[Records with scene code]
# # # #
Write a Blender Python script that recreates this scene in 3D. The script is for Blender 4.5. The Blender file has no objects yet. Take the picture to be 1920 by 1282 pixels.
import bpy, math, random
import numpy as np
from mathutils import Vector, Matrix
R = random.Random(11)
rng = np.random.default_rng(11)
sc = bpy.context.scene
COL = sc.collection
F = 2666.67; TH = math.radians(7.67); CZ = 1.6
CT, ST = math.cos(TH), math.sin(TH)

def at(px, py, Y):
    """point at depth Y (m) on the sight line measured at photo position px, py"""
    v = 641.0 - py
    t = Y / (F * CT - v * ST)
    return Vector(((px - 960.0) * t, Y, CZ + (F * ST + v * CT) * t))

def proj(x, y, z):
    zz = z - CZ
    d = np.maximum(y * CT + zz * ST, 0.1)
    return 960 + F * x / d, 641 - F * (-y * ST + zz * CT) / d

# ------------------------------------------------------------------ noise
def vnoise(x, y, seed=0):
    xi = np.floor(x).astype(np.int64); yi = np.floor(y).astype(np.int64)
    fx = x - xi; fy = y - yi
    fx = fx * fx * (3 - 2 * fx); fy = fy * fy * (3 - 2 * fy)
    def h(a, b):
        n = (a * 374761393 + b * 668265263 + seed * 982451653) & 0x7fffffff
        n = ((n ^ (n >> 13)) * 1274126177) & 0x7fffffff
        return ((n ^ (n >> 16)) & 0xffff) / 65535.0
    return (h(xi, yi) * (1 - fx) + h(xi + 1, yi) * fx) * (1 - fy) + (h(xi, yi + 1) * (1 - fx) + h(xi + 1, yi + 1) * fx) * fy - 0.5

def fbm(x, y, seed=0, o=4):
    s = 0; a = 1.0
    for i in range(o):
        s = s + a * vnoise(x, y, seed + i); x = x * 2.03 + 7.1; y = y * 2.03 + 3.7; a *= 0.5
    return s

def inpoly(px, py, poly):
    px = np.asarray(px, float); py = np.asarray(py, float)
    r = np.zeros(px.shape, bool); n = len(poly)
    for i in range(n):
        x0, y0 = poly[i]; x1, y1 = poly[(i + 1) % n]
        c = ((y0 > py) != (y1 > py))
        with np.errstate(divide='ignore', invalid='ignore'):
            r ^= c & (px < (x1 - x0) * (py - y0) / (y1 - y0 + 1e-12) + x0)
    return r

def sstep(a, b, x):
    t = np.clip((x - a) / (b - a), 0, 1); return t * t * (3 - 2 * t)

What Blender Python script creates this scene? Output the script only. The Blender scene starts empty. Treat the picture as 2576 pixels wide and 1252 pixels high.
# # # #
_Direction_
Transcribe all lines as written.

_Complete answer_
Write a Blender Python script that recreates this scene in 3D. The script is for Blender 4.5. The Blender file has no objects yet. Take the picture to be 1920 by 1282 pixels.
import bpy, math, random
import numpy as np
from mathutils import Vector, Matrix
R = random.Random(11)
rng = np.random.default_rng(11)
sc = bpy.context.scene
COL = sc.collection
F = 2666.67; TH = math.radians(7.67); CZ = 1.6
CT, ST = math.cos(TH), math.sin(TH)

def at(px, py, Y):
    """point at depth Y (m) on the sight line measured at photo position px, py"""
    v = 641.0 - py
    t = Y / (F * CT - v * ST)
    return Vector(((px - 960.0) * t, Y, CZ + (F * ST + v * CT) * t))

def proj(x, y, z):
    zz = z - CZ
    d = np.maximum(y * CT + zz * ST, 0.1)
    return 960 + F * x / d, 641 - F * (-y * ST + zz * CT) / d

# ------------------------------------------------------------------ noise
def vnoise(x, y, seed=0):
    xi = np.floor(x).astype(np.int64); yi = np.floor(y).astype(np.int64)
    fx = x - xi; fy = y - yi
    fx = fx * fx * (3 - 2 * fx); fy = fy * fy * (3 - 2 * fy)
    def h(a, b):
        n = (a * 374761393 + b * 668265263 + seed * 982451653) & 0x7fffffff
        n = ((n ^ (n >> 13)) * 1274126177) & 0x7fffffff
        return ((n ^ (n >> 16)) & 0xffff) / 65535.0
    return (h(xi, yi) * (1 - fx) + h(xi + 1, yi) * fx) * (1 - fy) + (h(xi, yi + 1) * (1 - fx) + h(xi + 1, yi + 1) * fx) * fy - 0.5

def fbm(x, y, seed=0, o=4):
    s = 0; a = 1.0
    for i in range(o):
        s = s + a * vnoise(x, y, seed + i); x = x * 2.03 + 7.1; y = y * 2.03 + 3.7; a *= 0.5
    return s

def inpoly(px, py, poly):
    px = np.asarray(px, float); py = np.asarray(py, float)
    r = np.zeros(px.shape, bool); n = len(poly)
    for i in range(n):
        x0, y0 = poly[i]; x1, y1 = poly[(i + 1) % n]
        c = ((y0 > py) != (y1 > py))
        with np.errstate(divide='ignore', invalid='ignore'):
            r ^= c & (px < (x1 - x0) * (py - y0) / (y1 - y0 + 1e-12) + x0)
    return r

def sstep(a, b, x):
    t = np.clip((x - a) / (b - a), 0, 1); return t * t * (3 - 2 * t)

What Blender Python script creates this scene? Output the script only. The Blender scene starts empty. Treat the picture as 2576 pixels wide and 1252 pixels high.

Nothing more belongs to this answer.